_SUPPLIED DATA:_
%%
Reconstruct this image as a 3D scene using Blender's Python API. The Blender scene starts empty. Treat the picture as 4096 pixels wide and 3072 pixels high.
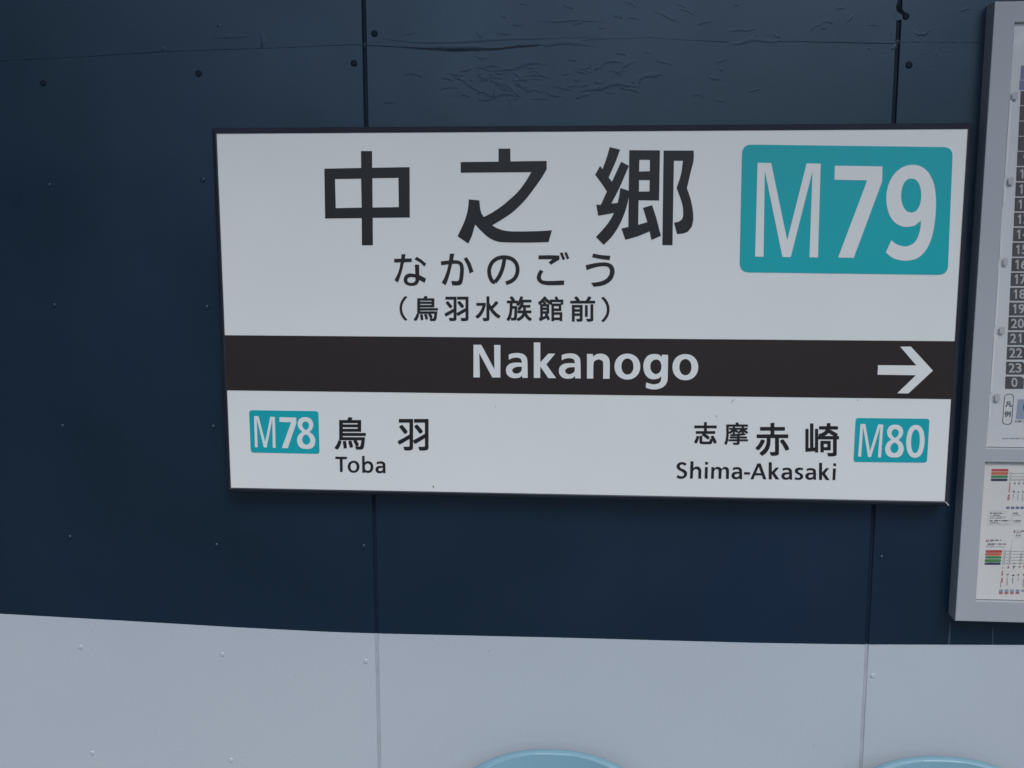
%%
%%
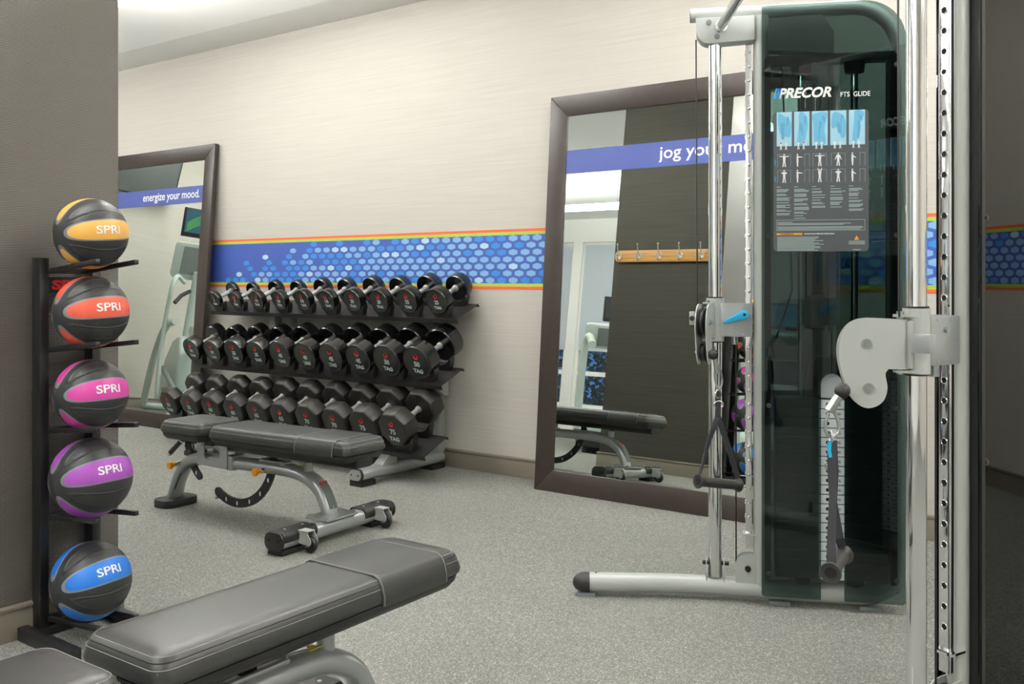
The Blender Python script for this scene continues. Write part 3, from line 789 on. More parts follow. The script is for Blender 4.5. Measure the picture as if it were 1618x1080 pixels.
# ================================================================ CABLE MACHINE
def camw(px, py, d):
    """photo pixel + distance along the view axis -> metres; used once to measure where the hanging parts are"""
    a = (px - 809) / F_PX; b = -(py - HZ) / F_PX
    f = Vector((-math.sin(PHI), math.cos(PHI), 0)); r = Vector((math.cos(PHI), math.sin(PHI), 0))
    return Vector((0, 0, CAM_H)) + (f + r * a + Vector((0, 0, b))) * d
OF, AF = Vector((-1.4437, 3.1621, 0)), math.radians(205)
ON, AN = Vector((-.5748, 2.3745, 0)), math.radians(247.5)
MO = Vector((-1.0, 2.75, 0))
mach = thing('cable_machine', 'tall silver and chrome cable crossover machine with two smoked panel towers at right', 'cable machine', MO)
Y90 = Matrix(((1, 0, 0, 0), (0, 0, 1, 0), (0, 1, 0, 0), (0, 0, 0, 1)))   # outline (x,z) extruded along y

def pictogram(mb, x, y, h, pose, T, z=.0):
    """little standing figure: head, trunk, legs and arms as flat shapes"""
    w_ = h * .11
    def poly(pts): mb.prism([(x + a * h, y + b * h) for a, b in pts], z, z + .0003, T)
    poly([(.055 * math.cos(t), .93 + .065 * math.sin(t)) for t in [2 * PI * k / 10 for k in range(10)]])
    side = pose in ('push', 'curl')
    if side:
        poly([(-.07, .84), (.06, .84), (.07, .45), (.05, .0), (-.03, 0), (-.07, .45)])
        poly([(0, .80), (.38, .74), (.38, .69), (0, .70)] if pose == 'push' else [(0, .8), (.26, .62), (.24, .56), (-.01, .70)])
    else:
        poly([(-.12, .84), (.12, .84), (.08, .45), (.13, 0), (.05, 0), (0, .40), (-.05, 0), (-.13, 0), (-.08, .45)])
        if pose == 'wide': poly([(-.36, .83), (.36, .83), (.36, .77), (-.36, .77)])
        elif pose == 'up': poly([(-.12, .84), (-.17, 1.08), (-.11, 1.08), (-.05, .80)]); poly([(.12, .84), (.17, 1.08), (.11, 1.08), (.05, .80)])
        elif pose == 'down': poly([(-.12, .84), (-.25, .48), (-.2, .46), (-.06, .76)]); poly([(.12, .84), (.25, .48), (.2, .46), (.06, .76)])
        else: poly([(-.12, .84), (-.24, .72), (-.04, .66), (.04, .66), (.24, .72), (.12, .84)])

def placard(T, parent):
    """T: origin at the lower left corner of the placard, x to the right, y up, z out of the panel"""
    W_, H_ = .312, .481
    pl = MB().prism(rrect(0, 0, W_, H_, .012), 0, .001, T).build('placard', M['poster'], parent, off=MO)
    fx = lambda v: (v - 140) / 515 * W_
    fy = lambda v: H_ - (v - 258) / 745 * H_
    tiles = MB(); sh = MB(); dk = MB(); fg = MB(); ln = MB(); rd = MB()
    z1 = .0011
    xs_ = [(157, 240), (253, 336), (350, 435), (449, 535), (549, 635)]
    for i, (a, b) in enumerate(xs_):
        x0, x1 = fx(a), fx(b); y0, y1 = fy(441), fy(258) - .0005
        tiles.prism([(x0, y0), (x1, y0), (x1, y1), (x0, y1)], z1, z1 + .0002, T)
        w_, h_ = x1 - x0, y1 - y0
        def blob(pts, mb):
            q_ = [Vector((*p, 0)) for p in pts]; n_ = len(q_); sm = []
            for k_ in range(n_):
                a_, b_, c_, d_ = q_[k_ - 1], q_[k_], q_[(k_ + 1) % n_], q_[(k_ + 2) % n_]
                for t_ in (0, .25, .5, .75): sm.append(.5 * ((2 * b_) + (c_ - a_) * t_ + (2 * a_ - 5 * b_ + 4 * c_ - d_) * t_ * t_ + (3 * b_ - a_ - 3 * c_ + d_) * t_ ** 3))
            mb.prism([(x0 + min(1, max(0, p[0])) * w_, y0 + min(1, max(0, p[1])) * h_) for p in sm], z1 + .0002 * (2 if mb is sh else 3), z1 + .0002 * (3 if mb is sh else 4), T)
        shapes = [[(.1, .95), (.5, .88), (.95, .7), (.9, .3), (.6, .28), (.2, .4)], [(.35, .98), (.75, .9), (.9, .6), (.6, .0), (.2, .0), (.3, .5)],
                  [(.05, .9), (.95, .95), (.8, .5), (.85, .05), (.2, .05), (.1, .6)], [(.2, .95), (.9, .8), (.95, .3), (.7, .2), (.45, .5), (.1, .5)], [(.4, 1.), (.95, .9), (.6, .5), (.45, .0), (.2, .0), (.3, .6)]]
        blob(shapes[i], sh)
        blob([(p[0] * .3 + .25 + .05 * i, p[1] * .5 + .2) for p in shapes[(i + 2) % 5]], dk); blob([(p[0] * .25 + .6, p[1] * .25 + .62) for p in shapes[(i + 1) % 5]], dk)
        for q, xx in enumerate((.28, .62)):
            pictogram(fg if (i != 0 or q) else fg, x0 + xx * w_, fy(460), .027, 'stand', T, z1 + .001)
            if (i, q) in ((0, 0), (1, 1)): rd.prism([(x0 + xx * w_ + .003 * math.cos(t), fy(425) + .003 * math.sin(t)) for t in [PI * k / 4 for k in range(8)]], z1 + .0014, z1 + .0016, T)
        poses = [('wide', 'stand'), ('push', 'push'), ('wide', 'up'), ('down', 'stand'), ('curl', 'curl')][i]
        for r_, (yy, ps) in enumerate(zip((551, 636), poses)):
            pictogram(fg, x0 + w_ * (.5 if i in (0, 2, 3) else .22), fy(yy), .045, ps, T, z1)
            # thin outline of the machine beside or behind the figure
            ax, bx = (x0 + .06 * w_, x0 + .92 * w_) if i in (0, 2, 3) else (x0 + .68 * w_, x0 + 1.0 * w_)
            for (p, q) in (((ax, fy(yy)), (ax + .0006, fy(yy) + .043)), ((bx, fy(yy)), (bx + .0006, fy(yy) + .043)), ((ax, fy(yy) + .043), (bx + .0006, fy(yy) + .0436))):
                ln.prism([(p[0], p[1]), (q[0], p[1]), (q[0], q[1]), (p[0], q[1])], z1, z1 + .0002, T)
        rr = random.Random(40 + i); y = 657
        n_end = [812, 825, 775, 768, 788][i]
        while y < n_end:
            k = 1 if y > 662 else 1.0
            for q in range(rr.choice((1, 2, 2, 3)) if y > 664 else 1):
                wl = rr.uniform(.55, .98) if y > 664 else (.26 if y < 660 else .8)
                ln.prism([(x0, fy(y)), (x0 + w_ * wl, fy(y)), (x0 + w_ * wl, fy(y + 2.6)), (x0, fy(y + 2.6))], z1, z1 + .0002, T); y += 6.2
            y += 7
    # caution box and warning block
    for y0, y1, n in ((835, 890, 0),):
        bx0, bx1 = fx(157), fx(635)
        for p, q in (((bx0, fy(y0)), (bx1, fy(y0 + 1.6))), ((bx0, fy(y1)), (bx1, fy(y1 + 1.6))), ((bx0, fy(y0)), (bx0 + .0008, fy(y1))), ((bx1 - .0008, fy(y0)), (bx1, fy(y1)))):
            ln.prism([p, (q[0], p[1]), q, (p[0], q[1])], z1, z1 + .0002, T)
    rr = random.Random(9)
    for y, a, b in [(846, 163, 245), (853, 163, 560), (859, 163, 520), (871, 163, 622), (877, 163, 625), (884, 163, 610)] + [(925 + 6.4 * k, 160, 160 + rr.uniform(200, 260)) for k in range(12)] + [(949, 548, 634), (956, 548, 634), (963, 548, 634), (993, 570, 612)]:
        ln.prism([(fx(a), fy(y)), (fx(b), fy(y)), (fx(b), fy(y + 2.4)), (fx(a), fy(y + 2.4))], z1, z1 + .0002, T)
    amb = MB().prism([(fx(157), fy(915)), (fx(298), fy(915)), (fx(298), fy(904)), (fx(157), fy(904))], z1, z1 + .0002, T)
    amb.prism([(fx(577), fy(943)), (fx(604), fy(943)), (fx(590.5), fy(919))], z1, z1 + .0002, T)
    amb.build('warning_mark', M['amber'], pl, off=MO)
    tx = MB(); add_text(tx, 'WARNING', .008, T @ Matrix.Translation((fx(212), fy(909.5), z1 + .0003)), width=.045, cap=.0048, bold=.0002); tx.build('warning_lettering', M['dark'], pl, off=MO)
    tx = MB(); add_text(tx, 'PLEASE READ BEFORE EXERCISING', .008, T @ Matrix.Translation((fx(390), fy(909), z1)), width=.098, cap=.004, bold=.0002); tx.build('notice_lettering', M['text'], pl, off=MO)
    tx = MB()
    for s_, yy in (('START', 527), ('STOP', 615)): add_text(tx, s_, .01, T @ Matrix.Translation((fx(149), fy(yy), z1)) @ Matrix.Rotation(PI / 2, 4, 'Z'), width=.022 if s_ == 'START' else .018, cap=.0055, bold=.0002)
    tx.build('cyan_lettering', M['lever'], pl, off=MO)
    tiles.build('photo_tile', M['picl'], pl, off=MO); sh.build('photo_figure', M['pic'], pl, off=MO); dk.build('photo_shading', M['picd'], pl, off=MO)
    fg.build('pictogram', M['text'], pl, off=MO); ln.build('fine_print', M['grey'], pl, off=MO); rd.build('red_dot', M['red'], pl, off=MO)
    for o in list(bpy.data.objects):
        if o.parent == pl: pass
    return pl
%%
_AIM OF THE EXERCISE:_
Go back over the listing above and copy exactly the lines that begin at the line with "The Blender Python" and stop after the line with "(.24, .72), (.12, .84)])"; leave out every other line.

_WRITTEN SOLUTION:_
The Blender Python script for this scene continues. Write part 3, from line 789 on. More parts follow. The script is for Blender 4.5. Measure the picture as if it were 1618x1080 pixels.
# ================================================================ CABLE MACHINE
def camw(px, py, d):
    """photo pixel + distance along the view axis -> metres; used once to measure where the hanging parts are"""
    a = (px - 809) / F_PX; b = -(py - HZ) / F_PX
    f = Vector((-math.sin(PHI), math.cos(PHI), 0)); r = Vector((math.cos(PHI), math.sin(PHI), 0))
    return Vector((0, 0, CAM_H)) + (f + r * a + Vector((0, 0, b))) * d
OF, AF = Vector((-1.4437, 3.1621, 0)), math.radians(205)
ON, AN = Vector((-.5748, 2.3745, 0)), math.radians(247.5)
MO = Vector((-1.0, 2.75, 0))
mach = thing('cable_machine', 'tall silver and chrome cable crossover machine with two smoked panel towers at right', 'cable machine', MO)
Y90 = Matrix(((1, 0, 0, 0), (0, 0, 1, 0), (0, 1, 0, 0), (0, 0, 0, 1)))   # outline (x,z) extruded along y

def pictogram(mb, x, y, h, pose, T, z=.0):
    """little standing figure: head, trunk, legs and arms as flat shapes"""
    w_ = h * .11
    def poly(pts): mb.prism([(x + a * h, y + b * h) for a, b in pts], z, z + .0003, T)
    poly([(.055 * math.cos(t), .93 + .065 * math.sin(t)) for t in [2 * PI * k / 10 for k in range(10)]])
    side = pose in ('push', 'curl')
    if side:
        poly([(-.07, .84), (.06, .84), (.07, .45), (.05, .0), (-.03, 0), (-.07, .45)])
        poly([(0, .80), (.38, .74), (.38, .69), (0, .70)] if pose == 'push' else [(0, .8), (.26, .62), (.24, .56), (-.01, .70)])
    else:
        poly([(-.12, .84), (.12, .84), (.08, .45), (.13, 0), (.05, 0), (0, .40), (-.05, 0), (-.13, 0), (-.08, .45)])
        if pose == 'wide': poly([(-.36, .83), (.36, .83), (.36, .77), (-.36, .77)])
        elif pose == 'up': poly([(-.12, .84), (-.17, 1.08), (-.11, 1.08), (-.05, .80)]); poly([(.12, .84), (.17, 1.08), (.11, 1.08), (.05, .80)])
        elif pose == 'down': poly([(-.12, .84), (-.25, .48), (-.2, .46), (-.06, .76)]); poly([(.12, .84), (.25, .48), (.2, .46), (.06, .76)])
        else: poly([(-.12, .84), (-.24, .72), (-.04, .66), (.04, .66), (.24, .72), (.12, .84)])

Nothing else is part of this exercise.